EXERCISE TASK - Take the line containing "Reconstruct this image" as the first line and the line containing "return np.maximum(z, z2)" as the last, and output that span verbatim without any images.

Scene modeling code data -
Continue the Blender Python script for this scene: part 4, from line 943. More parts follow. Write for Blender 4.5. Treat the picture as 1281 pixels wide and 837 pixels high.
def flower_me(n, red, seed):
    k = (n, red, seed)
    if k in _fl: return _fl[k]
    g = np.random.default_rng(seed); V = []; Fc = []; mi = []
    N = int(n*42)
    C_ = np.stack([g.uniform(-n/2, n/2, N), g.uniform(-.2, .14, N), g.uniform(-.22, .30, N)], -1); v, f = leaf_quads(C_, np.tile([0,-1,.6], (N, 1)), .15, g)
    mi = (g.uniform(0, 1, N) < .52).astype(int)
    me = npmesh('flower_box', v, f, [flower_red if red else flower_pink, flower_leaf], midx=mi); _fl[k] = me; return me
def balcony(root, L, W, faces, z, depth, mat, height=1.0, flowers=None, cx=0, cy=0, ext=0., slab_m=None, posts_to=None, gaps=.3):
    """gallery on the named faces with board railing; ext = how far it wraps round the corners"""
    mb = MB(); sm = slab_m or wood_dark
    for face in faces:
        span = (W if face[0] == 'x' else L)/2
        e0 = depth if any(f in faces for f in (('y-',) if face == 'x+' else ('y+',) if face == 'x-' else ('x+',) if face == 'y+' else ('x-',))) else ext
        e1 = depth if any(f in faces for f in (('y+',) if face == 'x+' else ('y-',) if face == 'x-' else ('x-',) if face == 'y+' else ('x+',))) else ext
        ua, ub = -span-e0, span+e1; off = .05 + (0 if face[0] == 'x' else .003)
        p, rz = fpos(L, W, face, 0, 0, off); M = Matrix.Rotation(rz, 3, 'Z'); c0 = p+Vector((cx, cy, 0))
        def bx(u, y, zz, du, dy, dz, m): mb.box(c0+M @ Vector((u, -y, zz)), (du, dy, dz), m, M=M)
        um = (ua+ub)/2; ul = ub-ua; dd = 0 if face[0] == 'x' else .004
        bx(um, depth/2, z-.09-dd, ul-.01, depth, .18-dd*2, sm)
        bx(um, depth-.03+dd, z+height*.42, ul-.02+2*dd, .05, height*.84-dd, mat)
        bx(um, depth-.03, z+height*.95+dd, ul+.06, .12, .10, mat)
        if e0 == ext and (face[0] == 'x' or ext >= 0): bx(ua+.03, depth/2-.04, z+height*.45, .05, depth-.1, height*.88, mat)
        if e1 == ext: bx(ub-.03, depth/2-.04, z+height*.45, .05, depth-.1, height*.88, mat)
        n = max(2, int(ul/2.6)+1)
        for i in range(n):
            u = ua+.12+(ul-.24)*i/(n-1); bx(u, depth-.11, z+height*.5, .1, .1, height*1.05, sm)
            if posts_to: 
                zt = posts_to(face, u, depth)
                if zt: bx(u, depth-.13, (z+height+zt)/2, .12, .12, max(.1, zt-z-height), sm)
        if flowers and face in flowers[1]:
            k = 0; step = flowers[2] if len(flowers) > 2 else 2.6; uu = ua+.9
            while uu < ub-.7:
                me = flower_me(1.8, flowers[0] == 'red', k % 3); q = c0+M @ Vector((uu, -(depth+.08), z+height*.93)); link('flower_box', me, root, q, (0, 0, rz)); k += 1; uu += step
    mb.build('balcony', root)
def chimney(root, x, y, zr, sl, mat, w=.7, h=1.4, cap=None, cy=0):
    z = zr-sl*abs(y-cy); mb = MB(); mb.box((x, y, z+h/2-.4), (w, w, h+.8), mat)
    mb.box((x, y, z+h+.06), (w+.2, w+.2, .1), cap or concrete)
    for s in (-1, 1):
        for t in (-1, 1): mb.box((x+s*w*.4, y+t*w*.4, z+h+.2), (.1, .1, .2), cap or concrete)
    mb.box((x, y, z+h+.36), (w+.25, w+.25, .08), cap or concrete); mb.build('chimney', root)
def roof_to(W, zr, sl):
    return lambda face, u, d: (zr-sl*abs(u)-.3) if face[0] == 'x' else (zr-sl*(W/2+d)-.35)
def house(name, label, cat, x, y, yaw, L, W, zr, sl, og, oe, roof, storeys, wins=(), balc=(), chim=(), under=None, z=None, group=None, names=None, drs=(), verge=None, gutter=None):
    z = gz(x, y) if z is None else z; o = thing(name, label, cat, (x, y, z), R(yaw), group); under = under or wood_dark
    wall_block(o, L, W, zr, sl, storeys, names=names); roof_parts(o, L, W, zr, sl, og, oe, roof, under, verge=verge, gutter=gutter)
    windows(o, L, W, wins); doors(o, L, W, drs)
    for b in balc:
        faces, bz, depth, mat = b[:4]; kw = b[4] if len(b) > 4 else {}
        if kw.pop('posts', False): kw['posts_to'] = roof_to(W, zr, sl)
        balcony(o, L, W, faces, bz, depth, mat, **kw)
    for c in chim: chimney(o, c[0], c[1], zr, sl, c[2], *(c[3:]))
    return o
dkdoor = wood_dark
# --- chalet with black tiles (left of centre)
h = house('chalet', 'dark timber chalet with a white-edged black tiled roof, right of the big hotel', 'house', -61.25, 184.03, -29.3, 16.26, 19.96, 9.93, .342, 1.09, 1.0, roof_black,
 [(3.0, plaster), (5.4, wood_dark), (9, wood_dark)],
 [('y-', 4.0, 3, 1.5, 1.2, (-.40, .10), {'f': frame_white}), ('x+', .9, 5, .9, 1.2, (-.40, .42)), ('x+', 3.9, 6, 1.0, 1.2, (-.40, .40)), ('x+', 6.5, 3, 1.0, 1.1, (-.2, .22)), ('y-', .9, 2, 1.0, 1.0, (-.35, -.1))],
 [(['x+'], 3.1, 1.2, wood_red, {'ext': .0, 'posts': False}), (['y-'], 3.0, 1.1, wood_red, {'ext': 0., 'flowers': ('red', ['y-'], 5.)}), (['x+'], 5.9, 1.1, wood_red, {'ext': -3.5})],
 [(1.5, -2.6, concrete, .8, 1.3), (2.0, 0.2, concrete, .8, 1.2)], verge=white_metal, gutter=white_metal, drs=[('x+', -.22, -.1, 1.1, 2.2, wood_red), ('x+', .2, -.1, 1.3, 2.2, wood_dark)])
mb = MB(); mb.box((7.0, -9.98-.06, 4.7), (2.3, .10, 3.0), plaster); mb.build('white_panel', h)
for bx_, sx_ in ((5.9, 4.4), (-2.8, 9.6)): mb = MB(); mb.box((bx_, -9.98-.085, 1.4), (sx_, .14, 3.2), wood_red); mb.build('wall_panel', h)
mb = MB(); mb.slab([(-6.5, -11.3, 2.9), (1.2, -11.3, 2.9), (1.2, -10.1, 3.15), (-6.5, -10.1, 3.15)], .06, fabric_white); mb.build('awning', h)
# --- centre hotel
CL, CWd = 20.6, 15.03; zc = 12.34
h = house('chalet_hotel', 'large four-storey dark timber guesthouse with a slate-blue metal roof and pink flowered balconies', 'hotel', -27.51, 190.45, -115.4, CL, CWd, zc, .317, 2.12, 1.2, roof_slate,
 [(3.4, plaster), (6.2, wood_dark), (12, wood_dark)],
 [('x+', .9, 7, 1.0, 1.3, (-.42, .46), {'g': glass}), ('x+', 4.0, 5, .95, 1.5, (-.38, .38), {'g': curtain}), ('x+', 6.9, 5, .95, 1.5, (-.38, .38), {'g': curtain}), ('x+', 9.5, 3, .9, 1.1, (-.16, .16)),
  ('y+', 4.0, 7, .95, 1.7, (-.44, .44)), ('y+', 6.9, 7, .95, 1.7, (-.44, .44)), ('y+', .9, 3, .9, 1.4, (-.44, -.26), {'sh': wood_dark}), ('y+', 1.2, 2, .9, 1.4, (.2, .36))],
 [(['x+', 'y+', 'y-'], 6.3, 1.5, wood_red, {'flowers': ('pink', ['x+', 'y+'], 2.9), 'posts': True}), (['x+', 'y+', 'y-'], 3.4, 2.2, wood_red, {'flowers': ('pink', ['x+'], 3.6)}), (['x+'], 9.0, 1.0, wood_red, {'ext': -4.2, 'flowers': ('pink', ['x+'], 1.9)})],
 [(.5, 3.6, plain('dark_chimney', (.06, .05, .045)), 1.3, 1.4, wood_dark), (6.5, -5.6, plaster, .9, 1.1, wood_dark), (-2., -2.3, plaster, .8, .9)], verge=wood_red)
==
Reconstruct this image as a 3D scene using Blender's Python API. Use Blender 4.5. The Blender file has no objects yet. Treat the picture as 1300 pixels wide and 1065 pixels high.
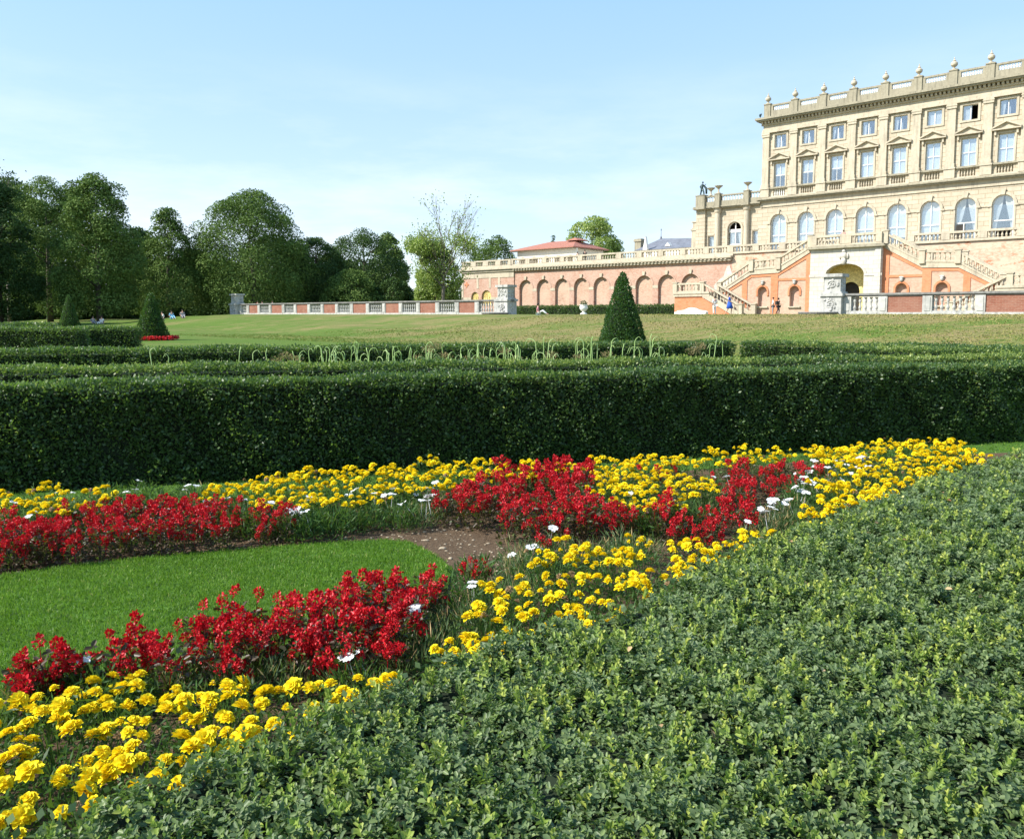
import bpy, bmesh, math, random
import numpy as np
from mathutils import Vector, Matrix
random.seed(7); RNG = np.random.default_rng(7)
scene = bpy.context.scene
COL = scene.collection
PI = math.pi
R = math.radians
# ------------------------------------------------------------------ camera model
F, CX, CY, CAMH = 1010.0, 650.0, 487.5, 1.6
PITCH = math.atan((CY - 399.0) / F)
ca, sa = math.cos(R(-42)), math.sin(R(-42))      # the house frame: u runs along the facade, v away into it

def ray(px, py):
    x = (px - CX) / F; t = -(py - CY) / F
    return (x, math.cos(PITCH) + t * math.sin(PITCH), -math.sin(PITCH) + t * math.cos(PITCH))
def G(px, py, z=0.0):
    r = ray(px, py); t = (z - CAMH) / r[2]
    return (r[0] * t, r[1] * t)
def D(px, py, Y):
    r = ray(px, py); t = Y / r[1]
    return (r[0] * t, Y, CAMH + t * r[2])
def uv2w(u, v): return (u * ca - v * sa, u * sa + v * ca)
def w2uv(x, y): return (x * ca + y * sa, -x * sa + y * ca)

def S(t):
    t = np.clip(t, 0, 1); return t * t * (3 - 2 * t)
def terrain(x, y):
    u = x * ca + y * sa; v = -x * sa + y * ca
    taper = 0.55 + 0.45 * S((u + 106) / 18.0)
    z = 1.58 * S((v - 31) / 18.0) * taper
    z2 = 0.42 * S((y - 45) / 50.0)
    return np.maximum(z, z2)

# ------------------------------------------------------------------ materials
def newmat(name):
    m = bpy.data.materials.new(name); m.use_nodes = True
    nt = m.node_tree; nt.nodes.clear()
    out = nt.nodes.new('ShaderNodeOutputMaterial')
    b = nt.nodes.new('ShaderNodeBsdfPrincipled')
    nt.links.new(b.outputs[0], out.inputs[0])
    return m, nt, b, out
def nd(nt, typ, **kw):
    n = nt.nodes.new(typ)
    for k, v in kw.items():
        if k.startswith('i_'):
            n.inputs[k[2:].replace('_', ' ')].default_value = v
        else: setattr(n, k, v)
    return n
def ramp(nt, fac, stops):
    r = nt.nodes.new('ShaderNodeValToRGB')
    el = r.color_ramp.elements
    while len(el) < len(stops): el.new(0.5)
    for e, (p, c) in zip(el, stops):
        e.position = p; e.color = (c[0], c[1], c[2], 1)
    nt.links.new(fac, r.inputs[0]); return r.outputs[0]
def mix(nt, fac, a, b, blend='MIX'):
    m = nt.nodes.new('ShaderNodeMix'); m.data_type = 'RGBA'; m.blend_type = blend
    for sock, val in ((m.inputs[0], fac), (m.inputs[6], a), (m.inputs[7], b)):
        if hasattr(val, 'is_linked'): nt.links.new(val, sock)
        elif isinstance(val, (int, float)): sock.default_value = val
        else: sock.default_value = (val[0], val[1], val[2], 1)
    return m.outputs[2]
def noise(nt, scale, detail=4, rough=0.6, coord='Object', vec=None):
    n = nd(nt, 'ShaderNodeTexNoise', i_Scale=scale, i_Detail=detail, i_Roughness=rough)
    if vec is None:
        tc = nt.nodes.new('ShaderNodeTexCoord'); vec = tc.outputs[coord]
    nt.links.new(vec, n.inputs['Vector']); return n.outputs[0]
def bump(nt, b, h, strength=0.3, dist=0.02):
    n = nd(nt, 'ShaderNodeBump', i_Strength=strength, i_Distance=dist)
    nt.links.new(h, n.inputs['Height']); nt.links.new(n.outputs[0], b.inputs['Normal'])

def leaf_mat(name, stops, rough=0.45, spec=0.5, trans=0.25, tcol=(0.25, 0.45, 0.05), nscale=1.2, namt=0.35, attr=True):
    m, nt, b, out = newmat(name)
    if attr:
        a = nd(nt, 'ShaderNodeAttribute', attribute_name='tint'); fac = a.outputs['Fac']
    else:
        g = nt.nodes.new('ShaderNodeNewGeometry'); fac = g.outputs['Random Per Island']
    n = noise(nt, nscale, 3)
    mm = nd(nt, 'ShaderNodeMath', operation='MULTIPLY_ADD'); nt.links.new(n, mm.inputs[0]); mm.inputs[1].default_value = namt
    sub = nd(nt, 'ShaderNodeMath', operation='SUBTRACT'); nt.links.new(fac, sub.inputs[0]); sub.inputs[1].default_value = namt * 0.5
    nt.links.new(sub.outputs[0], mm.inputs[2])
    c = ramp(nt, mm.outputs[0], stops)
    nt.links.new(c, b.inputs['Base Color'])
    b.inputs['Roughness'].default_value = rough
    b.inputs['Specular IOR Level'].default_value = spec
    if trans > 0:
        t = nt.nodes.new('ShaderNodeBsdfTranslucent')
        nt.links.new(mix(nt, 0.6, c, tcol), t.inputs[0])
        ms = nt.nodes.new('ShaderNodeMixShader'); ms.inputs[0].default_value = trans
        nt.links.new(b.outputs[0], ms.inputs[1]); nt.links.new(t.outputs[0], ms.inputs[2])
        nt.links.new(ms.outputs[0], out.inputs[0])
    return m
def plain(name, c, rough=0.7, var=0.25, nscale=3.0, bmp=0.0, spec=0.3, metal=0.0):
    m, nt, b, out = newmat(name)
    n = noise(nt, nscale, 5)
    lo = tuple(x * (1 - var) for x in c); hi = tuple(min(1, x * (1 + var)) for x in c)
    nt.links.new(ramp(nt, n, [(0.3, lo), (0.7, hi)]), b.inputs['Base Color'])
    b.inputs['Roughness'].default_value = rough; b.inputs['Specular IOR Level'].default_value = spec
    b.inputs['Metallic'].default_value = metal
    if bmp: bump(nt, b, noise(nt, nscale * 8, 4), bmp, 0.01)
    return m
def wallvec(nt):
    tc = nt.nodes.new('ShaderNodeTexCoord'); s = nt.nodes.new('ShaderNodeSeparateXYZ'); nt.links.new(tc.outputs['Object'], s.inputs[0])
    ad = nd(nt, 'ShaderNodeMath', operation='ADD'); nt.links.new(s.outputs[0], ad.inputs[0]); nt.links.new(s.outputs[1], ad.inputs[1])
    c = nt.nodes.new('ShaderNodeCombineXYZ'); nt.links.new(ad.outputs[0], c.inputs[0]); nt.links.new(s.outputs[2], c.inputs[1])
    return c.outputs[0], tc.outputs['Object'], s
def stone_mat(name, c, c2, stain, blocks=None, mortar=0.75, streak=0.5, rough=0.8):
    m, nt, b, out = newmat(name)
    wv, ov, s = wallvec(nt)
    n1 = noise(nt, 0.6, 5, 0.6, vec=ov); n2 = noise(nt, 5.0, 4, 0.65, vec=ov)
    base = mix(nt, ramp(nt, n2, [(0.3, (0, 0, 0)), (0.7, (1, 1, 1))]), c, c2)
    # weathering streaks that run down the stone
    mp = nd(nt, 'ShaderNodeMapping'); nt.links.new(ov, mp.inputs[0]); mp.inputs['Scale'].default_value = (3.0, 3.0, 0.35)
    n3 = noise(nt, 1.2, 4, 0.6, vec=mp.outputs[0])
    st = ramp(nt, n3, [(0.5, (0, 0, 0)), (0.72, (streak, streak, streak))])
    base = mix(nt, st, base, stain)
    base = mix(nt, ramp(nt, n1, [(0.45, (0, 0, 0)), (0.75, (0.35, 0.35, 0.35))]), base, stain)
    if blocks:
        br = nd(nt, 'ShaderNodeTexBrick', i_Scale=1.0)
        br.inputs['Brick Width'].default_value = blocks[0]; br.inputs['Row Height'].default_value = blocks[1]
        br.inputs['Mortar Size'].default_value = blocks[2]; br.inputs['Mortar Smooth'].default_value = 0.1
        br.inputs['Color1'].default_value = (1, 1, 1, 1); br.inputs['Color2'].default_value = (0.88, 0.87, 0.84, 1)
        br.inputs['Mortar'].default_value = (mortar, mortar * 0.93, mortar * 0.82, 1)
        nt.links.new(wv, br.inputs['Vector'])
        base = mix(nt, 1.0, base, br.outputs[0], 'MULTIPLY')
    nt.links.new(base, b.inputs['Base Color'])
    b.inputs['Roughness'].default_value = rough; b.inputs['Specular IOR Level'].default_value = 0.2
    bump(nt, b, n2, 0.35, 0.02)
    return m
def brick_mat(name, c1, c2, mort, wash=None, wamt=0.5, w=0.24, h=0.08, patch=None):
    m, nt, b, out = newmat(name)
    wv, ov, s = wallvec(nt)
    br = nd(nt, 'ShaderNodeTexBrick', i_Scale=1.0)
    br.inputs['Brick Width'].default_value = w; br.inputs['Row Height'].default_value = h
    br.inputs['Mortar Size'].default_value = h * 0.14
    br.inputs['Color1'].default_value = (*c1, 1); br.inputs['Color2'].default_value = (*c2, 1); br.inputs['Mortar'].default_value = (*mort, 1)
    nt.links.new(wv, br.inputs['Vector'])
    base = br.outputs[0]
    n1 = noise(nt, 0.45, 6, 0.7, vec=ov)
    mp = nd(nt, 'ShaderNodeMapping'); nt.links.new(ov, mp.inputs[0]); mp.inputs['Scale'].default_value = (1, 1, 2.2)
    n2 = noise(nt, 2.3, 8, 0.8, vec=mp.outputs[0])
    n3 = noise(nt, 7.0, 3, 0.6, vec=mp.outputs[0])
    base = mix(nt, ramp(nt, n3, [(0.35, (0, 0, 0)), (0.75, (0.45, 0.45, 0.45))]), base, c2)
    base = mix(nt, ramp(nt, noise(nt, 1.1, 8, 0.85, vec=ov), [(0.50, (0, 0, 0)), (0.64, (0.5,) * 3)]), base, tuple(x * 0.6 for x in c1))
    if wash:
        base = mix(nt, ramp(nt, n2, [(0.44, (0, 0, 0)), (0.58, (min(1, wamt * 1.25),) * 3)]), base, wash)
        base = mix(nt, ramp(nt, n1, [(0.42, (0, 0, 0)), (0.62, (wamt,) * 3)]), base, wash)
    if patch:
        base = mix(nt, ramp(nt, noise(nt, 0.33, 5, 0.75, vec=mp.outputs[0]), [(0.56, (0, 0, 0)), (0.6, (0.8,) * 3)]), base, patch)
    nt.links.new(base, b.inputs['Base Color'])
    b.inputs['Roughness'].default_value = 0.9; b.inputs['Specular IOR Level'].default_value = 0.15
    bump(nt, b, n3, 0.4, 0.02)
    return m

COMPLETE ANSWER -
Reconstruct this image as a 3D scene using Blender's Python API. Use Blender 4.5. The Blender file has no objects yet. Treat the picture as 1300 pixels wide and 1065 pixels high.
import bpy, bmesh, math, random
import numpy as np
from mathutils import Vector, Matrix
random.seed(7); RNG = np.random.default_rng(7)
scene = bpy.context.scene
COL = scene.collection
PI = math.pi
R = math.radians
# ------------------------------------------------------------------ camera model
F, CX, CY, CAMH = 1010.0, 650.0, 487.5, 1.6
PITCH = math.atan((CY - 399.0) / F)
ca, sa = math.cos(R(-42)), math.sin(R(-42))      # the house frame: u runs along the facade, v away into it

def ray(px, py):
    x = (px - CX) / F; t = -(py - CY) / F
    return (x, math.cos(PITCH) + t * math.sin(PITCH), -math.sin(PITCH) + t * math.cos(PITCH))
def G(px, py, z=0.0):
    r = ray(px, py); t = (z - CAMH) / r[2]
    return (r[0] * t, r[1] * t)
def D(px, py, Y):
    r = ray(px, py); t = Y / r[1]
    return (r[0] * t, Y, CAMH + t * r[2])
def uv2w(u, v): return (u * ca - v * sa, u * sa + v * ca)
def w2uv(x, y): return (x * ca + y * sa, -x * sa + y * ca)

def S(t):
    t = np.clip(t, 0, 1); return t * t * (3 - 2 * t)
def terrain(x, y):
    u = x * ca + y * sa; v = -x * sa + y * ca
    taper = 0.55 + 0.45 * S((u + 106) / 18.0)
    z = 1.58 * S((v - 31) / 18.0) * taper
    z2 = 0.42 * S((y - 45) / 50.0)
    return np.maximum(z, z2)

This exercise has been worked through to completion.